O artigo 3 do Código Disciplinar da Uefa prevê que os árbitros estão sob escrutínio dos poderes disciplinares da entidade. O artigo 14 complementa a questão ao estabelecer que “qualquer pessoa no âmbito do Artigo 3 que insulte a dignidade humana de uma pessoa ou grupo de pessoas por qualquer motivo, incluindo cor da pele, raça, religião, origem étnica, sexo ou orientação sexual incorre em suspensão com duração mínima de dez jogos ou um período de tempo especificado, ou qualquer outra sanção apropriada”.

“O esporte precisa evoluir, integrar, aproximar e acolher. Qualquer ato discriminatório merece resposta rápida e forte, como a dos jogadores do PSG e Istambul. Ela irá pressionar o movimento esportivo a agir de maneira mais dura contra preconceito”, afirma o jornalista, advogado e colunista do Lei em Campo, Andrei Kampff.

A Uefa ainda tentou dissuadir os jogadores para poder reiniciar a partida. Deslocou Coltescu para a cabine do VAR e o substituiu por um árbitro que estava na cabine de checagem de vídeo. Mas não foi o suficiente para que o jogo continuasse.

“A Uefa vai se basear no relatório do árbitro, nos áudios e nos vídeos. Como aconteceu sem torcida, é mais fácil escutar os áudios. E vai se basear nas testemunhas e na intenção do árbitro. A competência é da Comissão de Controle e Ética da Uefa e da Comissão de Arbitragem da Uefa. A consequência foi grave. A Uefa é responsável pela formação dos árbitros. A Uefa se responsabiliza pela formação e pela atitude dos árbitros. É algo inimaginável você ter um ato de racismo por parte de um árbitro. Por isso foi a maior surpresa”, dispara o advogado Brice Beaumont, especialista em direito esportivo e que atua em território francês.

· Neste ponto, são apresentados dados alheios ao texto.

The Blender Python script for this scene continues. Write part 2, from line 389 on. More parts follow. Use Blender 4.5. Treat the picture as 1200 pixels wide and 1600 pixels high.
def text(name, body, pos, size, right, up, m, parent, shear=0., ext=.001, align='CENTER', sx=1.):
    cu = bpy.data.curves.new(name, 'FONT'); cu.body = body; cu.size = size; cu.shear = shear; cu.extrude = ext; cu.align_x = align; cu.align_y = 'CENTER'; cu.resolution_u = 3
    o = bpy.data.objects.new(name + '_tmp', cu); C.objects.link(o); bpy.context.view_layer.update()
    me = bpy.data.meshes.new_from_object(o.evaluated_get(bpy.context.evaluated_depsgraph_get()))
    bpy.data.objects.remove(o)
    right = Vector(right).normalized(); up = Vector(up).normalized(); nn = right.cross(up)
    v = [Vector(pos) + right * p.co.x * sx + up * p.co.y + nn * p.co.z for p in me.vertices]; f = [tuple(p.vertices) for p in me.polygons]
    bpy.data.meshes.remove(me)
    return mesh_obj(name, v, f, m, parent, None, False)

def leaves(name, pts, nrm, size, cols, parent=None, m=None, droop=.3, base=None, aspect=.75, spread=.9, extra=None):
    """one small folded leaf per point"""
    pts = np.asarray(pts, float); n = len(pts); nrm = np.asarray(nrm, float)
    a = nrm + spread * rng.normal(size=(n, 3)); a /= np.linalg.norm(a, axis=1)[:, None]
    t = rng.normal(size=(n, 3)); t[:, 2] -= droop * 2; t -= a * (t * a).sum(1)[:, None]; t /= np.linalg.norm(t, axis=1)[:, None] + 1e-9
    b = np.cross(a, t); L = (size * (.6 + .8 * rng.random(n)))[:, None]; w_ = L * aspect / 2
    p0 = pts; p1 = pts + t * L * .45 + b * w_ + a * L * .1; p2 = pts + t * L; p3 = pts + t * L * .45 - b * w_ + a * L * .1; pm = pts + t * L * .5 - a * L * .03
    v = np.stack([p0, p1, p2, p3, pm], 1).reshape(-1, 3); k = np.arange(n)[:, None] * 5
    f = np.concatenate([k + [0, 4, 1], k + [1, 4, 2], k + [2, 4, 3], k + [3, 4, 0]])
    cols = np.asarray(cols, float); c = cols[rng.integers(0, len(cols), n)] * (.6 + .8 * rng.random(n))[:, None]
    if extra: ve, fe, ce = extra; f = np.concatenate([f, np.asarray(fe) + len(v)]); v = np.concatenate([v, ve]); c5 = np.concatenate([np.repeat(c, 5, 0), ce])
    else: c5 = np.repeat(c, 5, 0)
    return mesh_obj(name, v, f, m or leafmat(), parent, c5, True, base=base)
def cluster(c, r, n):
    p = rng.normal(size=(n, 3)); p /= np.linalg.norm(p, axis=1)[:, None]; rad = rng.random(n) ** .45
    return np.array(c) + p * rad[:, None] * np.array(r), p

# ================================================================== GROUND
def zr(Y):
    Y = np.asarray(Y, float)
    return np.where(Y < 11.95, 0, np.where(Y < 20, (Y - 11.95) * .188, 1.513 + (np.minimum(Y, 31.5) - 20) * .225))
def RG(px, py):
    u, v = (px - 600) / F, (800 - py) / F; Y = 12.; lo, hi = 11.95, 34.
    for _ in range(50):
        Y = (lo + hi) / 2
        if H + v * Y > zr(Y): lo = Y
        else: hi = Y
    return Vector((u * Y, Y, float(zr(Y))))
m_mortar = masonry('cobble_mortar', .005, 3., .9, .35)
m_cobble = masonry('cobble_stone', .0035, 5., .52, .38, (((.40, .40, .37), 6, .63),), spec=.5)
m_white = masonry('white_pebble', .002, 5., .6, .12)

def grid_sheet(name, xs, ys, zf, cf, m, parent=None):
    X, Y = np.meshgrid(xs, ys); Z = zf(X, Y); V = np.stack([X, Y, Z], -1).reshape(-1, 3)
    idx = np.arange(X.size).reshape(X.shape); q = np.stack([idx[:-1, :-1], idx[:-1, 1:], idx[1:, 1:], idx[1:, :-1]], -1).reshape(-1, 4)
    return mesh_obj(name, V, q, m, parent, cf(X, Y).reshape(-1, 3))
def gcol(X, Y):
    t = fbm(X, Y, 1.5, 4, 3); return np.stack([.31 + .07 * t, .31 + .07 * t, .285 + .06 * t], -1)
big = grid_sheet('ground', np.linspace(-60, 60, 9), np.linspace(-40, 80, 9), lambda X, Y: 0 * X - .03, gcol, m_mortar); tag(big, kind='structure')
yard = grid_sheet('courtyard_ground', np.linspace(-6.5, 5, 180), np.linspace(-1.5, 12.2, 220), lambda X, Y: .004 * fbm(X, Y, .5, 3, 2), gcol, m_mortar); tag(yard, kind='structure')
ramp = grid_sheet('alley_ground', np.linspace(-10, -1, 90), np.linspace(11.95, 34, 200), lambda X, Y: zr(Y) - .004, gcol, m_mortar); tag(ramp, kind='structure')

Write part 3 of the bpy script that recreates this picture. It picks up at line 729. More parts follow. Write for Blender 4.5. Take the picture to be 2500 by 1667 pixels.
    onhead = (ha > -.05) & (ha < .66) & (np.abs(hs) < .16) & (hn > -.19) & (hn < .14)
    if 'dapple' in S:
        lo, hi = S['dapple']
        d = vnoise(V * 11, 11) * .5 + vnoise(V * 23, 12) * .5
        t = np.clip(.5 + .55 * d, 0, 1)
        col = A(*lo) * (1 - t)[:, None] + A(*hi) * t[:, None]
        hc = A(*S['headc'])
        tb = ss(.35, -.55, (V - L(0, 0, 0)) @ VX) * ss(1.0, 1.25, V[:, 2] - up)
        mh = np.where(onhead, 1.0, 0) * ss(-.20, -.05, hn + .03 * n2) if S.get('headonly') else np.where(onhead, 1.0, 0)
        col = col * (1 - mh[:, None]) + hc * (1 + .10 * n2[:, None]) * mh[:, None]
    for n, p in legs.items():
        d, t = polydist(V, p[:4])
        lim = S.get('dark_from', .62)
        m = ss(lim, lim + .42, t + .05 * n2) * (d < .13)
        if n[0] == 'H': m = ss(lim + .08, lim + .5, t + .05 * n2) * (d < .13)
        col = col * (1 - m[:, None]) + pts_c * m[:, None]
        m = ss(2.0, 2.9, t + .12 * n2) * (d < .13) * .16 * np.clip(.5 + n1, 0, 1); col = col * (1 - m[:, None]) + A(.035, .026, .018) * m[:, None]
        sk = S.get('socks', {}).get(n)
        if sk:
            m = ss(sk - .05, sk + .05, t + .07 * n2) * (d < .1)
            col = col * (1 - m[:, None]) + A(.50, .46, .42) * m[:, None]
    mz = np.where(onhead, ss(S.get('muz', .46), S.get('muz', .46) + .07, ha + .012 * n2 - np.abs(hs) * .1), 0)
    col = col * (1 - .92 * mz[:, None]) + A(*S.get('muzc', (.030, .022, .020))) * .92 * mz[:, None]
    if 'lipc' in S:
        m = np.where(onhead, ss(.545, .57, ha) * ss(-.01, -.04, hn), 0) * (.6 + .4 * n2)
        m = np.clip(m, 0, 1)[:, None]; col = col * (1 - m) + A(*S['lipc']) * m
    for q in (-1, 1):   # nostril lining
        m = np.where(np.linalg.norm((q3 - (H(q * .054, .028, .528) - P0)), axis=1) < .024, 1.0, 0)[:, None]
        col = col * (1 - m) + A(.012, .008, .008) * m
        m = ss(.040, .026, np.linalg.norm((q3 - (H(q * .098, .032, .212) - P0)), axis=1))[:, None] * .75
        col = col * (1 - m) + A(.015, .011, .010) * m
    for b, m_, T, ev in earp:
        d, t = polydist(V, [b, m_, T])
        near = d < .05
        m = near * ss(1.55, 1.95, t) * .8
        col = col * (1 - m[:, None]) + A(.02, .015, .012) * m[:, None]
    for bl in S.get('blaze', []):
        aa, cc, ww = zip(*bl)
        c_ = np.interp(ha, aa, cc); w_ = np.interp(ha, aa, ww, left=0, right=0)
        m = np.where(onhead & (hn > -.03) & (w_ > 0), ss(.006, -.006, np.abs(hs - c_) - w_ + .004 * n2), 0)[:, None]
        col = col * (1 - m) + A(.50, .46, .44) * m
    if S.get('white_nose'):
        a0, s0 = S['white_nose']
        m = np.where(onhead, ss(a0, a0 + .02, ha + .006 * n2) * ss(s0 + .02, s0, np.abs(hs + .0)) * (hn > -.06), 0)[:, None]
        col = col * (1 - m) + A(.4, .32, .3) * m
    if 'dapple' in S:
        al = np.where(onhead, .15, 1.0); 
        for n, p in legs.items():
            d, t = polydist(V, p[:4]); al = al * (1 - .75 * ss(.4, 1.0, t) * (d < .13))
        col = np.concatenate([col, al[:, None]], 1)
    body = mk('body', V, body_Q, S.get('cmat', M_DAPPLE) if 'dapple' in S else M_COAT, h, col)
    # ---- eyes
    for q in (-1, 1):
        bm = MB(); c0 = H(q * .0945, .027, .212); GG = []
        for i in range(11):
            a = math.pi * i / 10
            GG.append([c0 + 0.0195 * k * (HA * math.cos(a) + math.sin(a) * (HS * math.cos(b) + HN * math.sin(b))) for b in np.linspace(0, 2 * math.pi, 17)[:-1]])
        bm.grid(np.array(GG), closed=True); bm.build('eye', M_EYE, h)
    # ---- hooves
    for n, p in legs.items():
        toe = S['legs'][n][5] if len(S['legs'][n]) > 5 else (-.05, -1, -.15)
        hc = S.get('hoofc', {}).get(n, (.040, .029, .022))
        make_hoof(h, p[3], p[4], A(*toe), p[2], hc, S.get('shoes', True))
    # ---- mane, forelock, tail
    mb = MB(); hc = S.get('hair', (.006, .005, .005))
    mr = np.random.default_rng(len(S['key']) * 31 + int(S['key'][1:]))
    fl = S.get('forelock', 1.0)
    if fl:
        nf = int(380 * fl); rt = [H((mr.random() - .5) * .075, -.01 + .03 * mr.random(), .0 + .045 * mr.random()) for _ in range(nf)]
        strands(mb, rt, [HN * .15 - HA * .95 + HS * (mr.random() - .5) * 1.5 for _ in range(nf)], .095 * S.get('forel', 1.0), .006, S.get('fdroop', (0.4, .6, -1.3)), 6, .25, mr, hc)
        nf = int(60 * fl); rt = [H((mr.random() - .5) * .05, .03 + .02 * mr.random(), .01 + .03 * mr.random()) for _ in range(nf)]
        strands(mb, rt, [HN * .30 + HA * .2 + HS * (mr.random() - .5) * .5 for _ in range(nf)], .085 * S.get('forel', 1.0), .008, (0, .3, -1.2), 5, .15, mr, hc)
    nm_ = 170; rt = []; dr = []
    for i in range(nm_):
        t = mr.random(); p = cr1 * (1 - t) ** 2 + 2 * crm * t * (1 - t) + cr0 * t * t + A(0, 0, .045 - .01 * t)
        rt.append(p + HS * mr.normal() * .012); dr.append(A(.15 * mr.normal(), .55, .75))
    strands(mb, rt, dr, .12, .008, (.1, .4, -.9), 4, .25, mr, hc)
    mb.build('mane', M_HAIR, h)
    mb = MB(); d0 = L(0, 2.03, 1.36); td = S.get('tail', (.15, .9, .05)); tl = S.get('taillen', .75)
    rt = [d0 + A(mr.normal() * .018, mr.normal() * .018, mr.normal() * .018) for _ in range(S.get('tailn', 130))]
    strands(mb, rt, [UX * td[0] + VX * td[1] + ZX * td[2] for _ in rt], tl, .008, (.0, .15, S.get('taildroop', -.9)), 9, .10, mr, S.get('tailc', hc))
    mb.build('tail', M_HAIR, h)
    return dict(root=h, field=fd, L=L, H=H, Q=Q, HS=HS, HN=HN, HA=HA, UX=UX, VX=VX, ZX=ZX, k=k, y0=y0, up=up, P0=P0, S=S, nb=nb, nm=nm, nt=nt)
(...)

A falta de negros nos cargos mais altos das entidades que ditam os rumos do esporte contribui para que o racismo seja tratado como uma questão de menor importância. Mas os jogadores têm demonstrado cada vez mais insatisfação com a falta de perspectiva para mudar o combate ao racismo no futebol.

“Os jogadores de futebol, que muitos são negros, cansaram desse lugar. Em ser um astro, mas ser sempre submetido ao universo branco. Então, ele é sempre um africano na Europa, um negro no lugar de branco. Na verdade, o futebol é muito mais negro do que branco, apesar de ter sido criado pelos ingleses. A Fifa e as organizações de futebol em geral têm muita responsabilidade com isso. Esse árbitro não pode mais estar nesse lugar. Isso precisa ser condenado pela organização e isso nem sempre acontece. Esse talvez seja o grande motim do debate. Isso cansa. Eles [jogadores] estão sempre perdendo nessa discussão”, critica a advogada Mônica Sapucaia, especialista em direitos humanos.

Neymar e Mbappé, além de atuarem em campo para que o jogo fosse interrompido e o quarto árbitro, punido, também condenaram a atitude de Coltescu nas redes sociais,com palavras de ordem contra o racismo.

“Na luta contra o racismo no futebol era desejo de todos que estão engajados nessa luta que após um caso todos os jogadores, brancos e negros, abandonassem o campo e hoje isso aconteceu. O que os atletas do PSG e Istambul fizeram é histórico e pode marcar um novo posicionamento dos atletas na luta contra o racismo. Um marco. O fato negativo foi o árbitro dar cartão vermelho ao Demba Ba quando ele foi reclamar, sem ao menos entender o que acontecia e mostra que a orientação da Fifa, de deixar a cargo dos árbitros a decisão sobre racismo em campo, precisa ser corrigida. Mas importante demais o posicionamento dos atletas, um dia histórico na luta antirracista”, finalizou Marcelo Carvalho, criador do Observatório da Discriminação Racial no Futebol.